AN ANSWER FROM LIMBO (322 pp.) —Brian Moore—Atlantic-Little, Brown ($5).

To hear the writers tell it. all writers have bad characters, if indeed they have any character at all. Matricides may be dealt with kindly in novels, an author may find a spark of good in a drug-addicted card cheat or a grasping banker, and it is an immutable law that prostitutes’ hearts are warm. But let a novelist introduce a wretch whose vice is writing novels, and there begins a recital of character faults that would have horrified Caligula: the fellow is meanspirited, lazy, a coward, lustful but inept at sex. soggy with drink, cruel to his children, and two months behind on the phone bill.

Brian Moore, the talented Irish-Canadian author of The Feast of Lupercal and The Lonely Passion of Judith Hearne, is the latest novelist to turn savagely on his own kind. Moore’s miscreant hero is Brendan Tierney, a young Belfast short-storyist who has emigrated to New York and lost his faith, acquiring in its place a magazine job, some fake Danish furniture and an authentic American wife. Brendan’s problem is that he is almost 30, the age at which a promising writer either writes something or becomes merely a pawned talent.

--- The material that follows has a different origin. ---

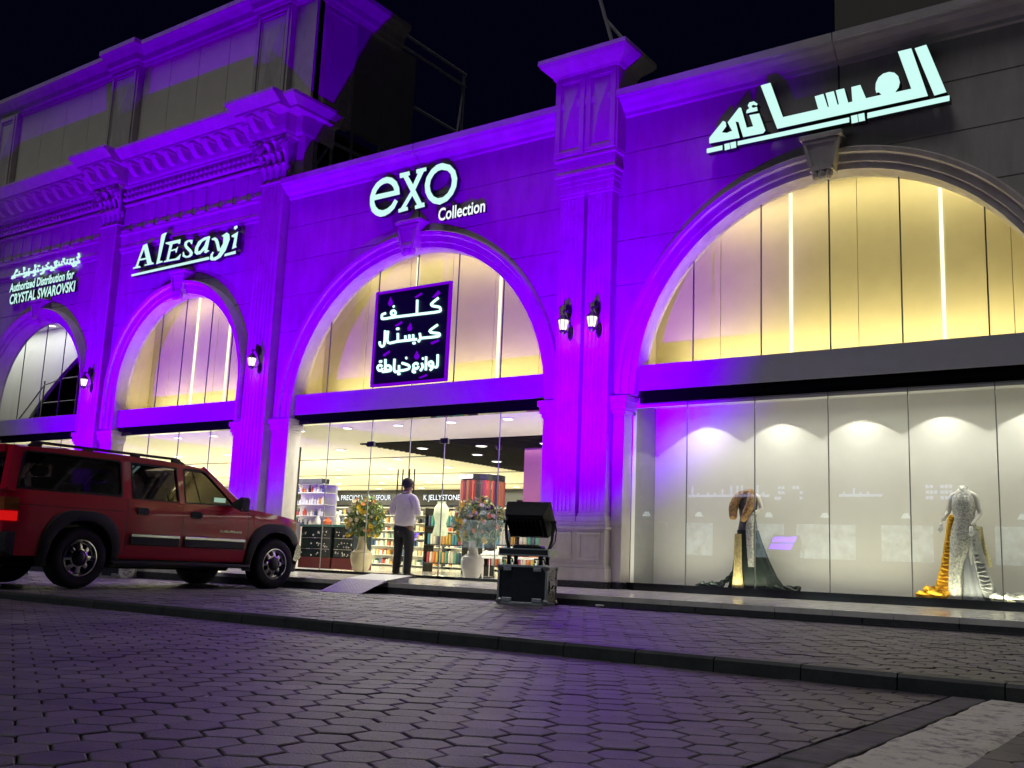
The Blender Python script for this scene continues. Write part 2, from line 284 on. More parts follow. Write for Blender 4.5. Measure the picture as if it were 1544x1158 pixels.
AL_a = [[(-18.35,7.247),(-18.323,7.221),(-18.38,6.928),(-18.3,6.894),(-18.418,6.857),(-18.487,6.878),(-18.479,6.936),(-18.617,6.863),(-18.75,6.865),(-18.833,6.928),(-18.827,7.05),(-18.729,7.179),(-18.539,7.239)],[(-18.449,7.181),(-18.592,7.147),(-18.701,7.031),(-18.711,6.939),(-18.628,6.943),(-18.505,7.046)]]
AL_Y = [[(-18.267,7.168),(-18.156,7.186),(-18.061,7.132),(-18.009,7.059),(-17.938,6.891),(-17.856,6.992),(-17.861,7.141),(-17.93,7.182),(-17.762,7.234),(-17.666,7.176),(-17.637,7.056),(-17.738,6.823),(-17.893,6.683),(-18.063,6.636),(-18.211,6.656),(-18.273,6.704),(-18.249,6.81),(-18.19,6.856),(-18.139,6.838),(-18.178,6.767),(-18.137,6.707),(-18.013,6.737),(-17.929,6.825),(-18.022,6.847),(-18.102,7.029),(-18.162,7.115),(-18.246,7.134)]]
AL_I = [[(-17.591,7.136),(-17.38,7.193),(-17.407,6.881),(-17.38,6.839),(-17.533,6.818),(-17.483,7.076),(-17.58,7.102)],[(-17.523,7.335),(-17.431,7.348),(-17.405,7.29),(-17.487,7.249),(-17.539,7.29)]]
AL_U = [[(-21.17,6.728),(-18.306,6.757),(-18.28,6.69),(-21.153,6.672)],[(-17.759,6.744),(-17.401,6.763),(-17.392,6.695),(-17.776,6.688)]]
NEON = [[(0.845,0.158),(0.762,0.206),(0.773,0.23),(0.861,0.253),(0.88,0.281),(0.85,0.299),(0.584,0.296),(0.283,0.292),(0.119,0.294),(0.102,0.272),(0.105,0.247),(0.15,0.238)],[(0.287,0.251),(0.282,0.266),(0.268,0.273),(0.249,0.271),(0.233,0.26),(0.227,0.244),(0.231,0.23),(0.246,0.222),(0.264,0.224),(0.28,0.235),(0.287,0.251)],[(0.57,0.147),(0.576,0.29)],[(0.252,0.177),(0.262,0.181)],[(0.854,0.432),(0.761,0.479),(0.78,0.502),(0.873,0.521),(0.885,0.541),(0.845,0.55),(0.657,0.547)],[(0.628,0.496),(0.641,0.549),(0.615,0.581)],[(0.593,0.553),(0.342,0.551),(0.208,0.551),(0.2,0.429)],[(0.542,0.5),(0.548,0.549)],[(0.492,0.498),(0.496,0.548)],[(0.44,0.501),(0.445,0.548)],[(0.336,0.467),(0.343,0.548)],[(0.16,0.422),(0.162,0.557),(0.133,0.584),(0.101,0.567),(0.095,0.531)],[(0.548,0.589),(0.575,0.589)],[(0.316,0.42),(0.346,0.42)],[(0.877,0.732),(0.879,0.846),(0.849,0.854)],[(0.823,0.821),(0.819,0.834),(0.805,0.842),(0.789,0.84),(0.775,0.831),(0.769,0.817),(0.773,0.804),(0.786,0.796),(0.803,0.798),(0.817,0.807),(0.823,0.826),(0.82,0.857),(0.79,0.881)],[(0.729,0.741),(0.736,0.877)],[(0.678,0.804),(0.694,0.842),(0.664,0.877)],[(0.684,0.758),(0.694,0.756)],[(0.636,0.827),(0.631,0.843),(0.615,0.852),(0.595,0.85),(0.578,0.839),(0.571,0.822),(0.576,0.806),(0.592,0.798),(0.612,0.799),(0.629,0.811)],[(0.578,0.844),(0.567,0.88),(0.601,0.884)],[(0.418,0.781),(0.508,0.812),(0.513,0.844),(0.457,0.855),(0.382,0.857),(0.321,0.857),(0.313,0.73)],[(0.379,0.801),(0.384,0.855)],[(0.465,0.734),(0.476,0.733)],[(0.371,0.888),(0.398,0.888)],[(0.188,0.723),(0.198,0.84)],[(0.271,0.819),(0.265,0.832),(0.245,0.839),(0.22,0.837),(0.199,0.827),(0.19,0.812),(0.197,0.799),(0.216,0.792),(0.242,0.794),(0.263,0.805),(0.271,0.819),(0.267,0.846),(0.158,0.85)],[(0.154,0.81),(0.149,0.826),(0.134,0.835),(0.113,0.833),(0.096,0.821),(0.089,0.804),(0.094,0.788),(0.11,0.779),(0.13,0.781),(0.147,0.792)],[(0.11,0.742),(0.14,0.74)]]
ACC = [[(0.2,0.071),(0.238,0.135),(0.222,0.165),(0.193,0.167),(0.17,0.138)],[(0.493,0.374),(0.521,0.432),(0.505,0.454),(0.471,0.454),(0.456,0.426)],[(0.601,0.67),(0.638,0.728),(0.62,0.758),(0.586,0.755),(0.567,0.724)],[(0.528,0.111),(0.617,0.074),(0.628,0.094),(0.545,0.123)],[(0.758,0.143),(0.836,0.079),(0.866,0.113),(0.793,0.147)],[(0.282,0.381),(0.375,0.343),(0.386,0.365),(0.304,0.394)],[(0.769,0.603),(0.876,0.579),(0.877,0.6),(0.788,0.623)],[(0.143,0.674),(0.232,0.633),(0.24,0.656),(0.161,0.692)],[(0.645,0.944),(0.745,0.914),(0.749,0.935),(0.659,0.955)]]
SWAR = [[(-26.854,7.384),(-26.841,7.458),(-26.738,7.411)],[(-26.762,7.448),(-26.652,7.628)],[(-26.734,7.461),(-26.492,7.463),(-26.512,7.55)],[(-26.494,7.472),(-26.251,7.456),(-26.308,7.64)],[(-26.226,7.478),(-26.132,7.457),(-26.149,7.401),(-26.26,7.365)],[(-26.122,7.481),(-26.011,7.449),(-26.053,7.372)],[(-26.039,7.57),(-26.015,7.467)],[(-25.985,7.463),(-25.803,7.438),(-25.784,7.486),(-25.697,7.358),(-25.78,7.336)],[(-25.758,7.632),(-25.686,7.439),(-25.568,7.432),(-25.585,7.508)],[(-25.6,7.577),(-25.542,7.577)],[(-25.454,7.441),(-25.339,7.442),(-25.358,7.527),(-25.291,7.419),(-25.321,7.357),(-25.432,7.339)],[(-25.273,7.466),(-25.14,7.448),(-25.027,7.449),(-25.217,7.541),(-25.116,7.6)],[(-24.976,7.474),(-24.921,7.483),(-24.936,7.42),(-24.813,7.371),(-24.954,7.373)],[(-24.816,7.583),(-24.726,7.424),(-24.838,7.423)],[(-24.736,7.604),(-24.693,7.468),(-24.582,7.469)],[(-24.598,7.544),(-24.553,7.465),(-24.442,7.466),(-24.46,7.549)],[(-24.406,7.558),(-24.304,7.463),(-24.198,7.48),(-24.215,7.563)],[(-24.429,7.602),(-24.374,7.602)],[(-24.135,7.439),(-24.054,7.444),(-24.078,7.56)],[(-24.043,7.523),(-23.91,7.536),(-23.89,7.437),(-23.988,7.387)],[(-23.862,7.433),(-23.783,7.438),(-23.794,7.36),(-23.926,7.346)],[(-23.781,7.566),(-23.71,7.476),(-23.669,7.406),(-23.776,7.405)],[(-23.746,7.656),(-23.665,7.517)]]# ------------------------------------------------------------------ the shop building: right wing and taller left wing
YW=14.0
bld=thing('shop_building',(-8.5,14.0,0),'low purple lit shop wing with two wide round arches and a flat parapet','building')
tall=thing('tall_building',(-19.5,14.0,0),'taller purple lit wing with heavy bracketed cornice and panelled upper storey','building')
BIGA=(-4.54,3.06,3.03); EXOA=(-12.39,3.06,3.03); ALA=(-19.3,2.16,3.88); SWA=(-25.15,2.16,3.88)
def archz(a,x,r):
    d=abs(x-a[0]); return None if d>=r else a[2]+math.sqrt(max(0,r*r-d*d))
def wall(parent,x0,x1,z1,arches,grooves):
    xs=sorted(set([round(x0+(x1-x0)*i/int((x1-x0)/.04),4) for i in range(int((x1-x0)/.04)+1)]+[round(a[0]+s*(a[1]+.2),4) for a in arches for s in (-1,1)]))
    def zl(x):
        for a in arches:
            z=archz(a,x,a[1]+.2)
            if z is not None: return z
            if abs(abs(x-a[0])-(a[1]+.2))<1e-3: return a[2]
        return 0
    base=MB(); pan=MB(); bands=[0]+list(grooves)+[z1]; g=.011
    for i in range(len(xs)-1):
        a,b=xs[i],xs[i+1]; m=(a+b)/2
        if zl(m)>0: za=max(zl(a),0); zb=max(zl(b),0)
        else: za=zb=0
        if zl(m)>0 and za==0: za=[q[2] for q in arches if abs(m-q[0])<q[1]+.2][0]
        if zl(m)>0 and zb==0: zb=[q[2] for q in arches if abs(m-q[0])<q[1]+.2][0]
        base.add([(a,YW+.022,za),(b,YW+.022,zb),(b,YW+.022,z1),(a,YW+.022,z1)],[(0,1,2,3)])
        for k in range(len(bands)-1):
            lo,hi=bands[k]+(g if k else 0),bands[k+1]-g
            la,lb=max(lo,za),max(lo,zb)
            if la>=hi and lb>=hi: continue
            la,lb=min(la,hi),min(lb,hi)
            pan.add([(a,YW,la),(b,YW,lb),(b,YW,hi),(a,YW,hi),(a,YW+.022,hi+g*.7),(b,YW+.022,hi+g*.7),(a,YW+.022,lo-g*.7),(b,YW+.022,lo-g*.7)],[(0,1,2,3),(3,2,5,4)]+([(6,7,1,0)] if la==lo and lb==lo and k else []))
    w=build('wall',pan,M['wall'],parent); build('wall_backing',base,M['wall'],w)
    return w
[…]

Moved to action by the severest shock a writer can sustain—a friend two years younger announces that his own novel is to be published—Brendan finds a solution. He imports his dear old mother from Belfast to look after the two children, puts his wife to work, quits the magazine, and dusts off his old manuscript. The novel goes well (the reader is never told what it is about, and it may, indeed, be about a writer), but nothing else does. Mother Tierney cannot understand Brendan’s wife, and is shocked by the paganism of his household; she baptizes the children in the bathroom. The wife resents everything—Mother Tierney, the novel, her job—and gets even by having an affair with the sort of slob whose pants do not have cuffs.

“You’ll sacrifice other people for your work, but will you sacrifice yourself?” a friend asks Brendan, and at the book’s end Brendan thinks the answer is yes. Supposing himself to be the cause of the calamities that have overtaken the Tierney family, he figures that he has made the supreme sacrifice to his art by turning himself into a thoroughgoing bastard.

And yet is he, really? Novelist Moore obviously thinks so. But to the reader, Brendan seems unpleasant but no monster of iniquity; his wife, on the other hand, is a certifiable bitch, and her bitchery has very little to do with her husband’s occupation. Without much question, Moore has got hold of the wrong villain, something an artist of his skill would not do if his topic had not blurred his vision.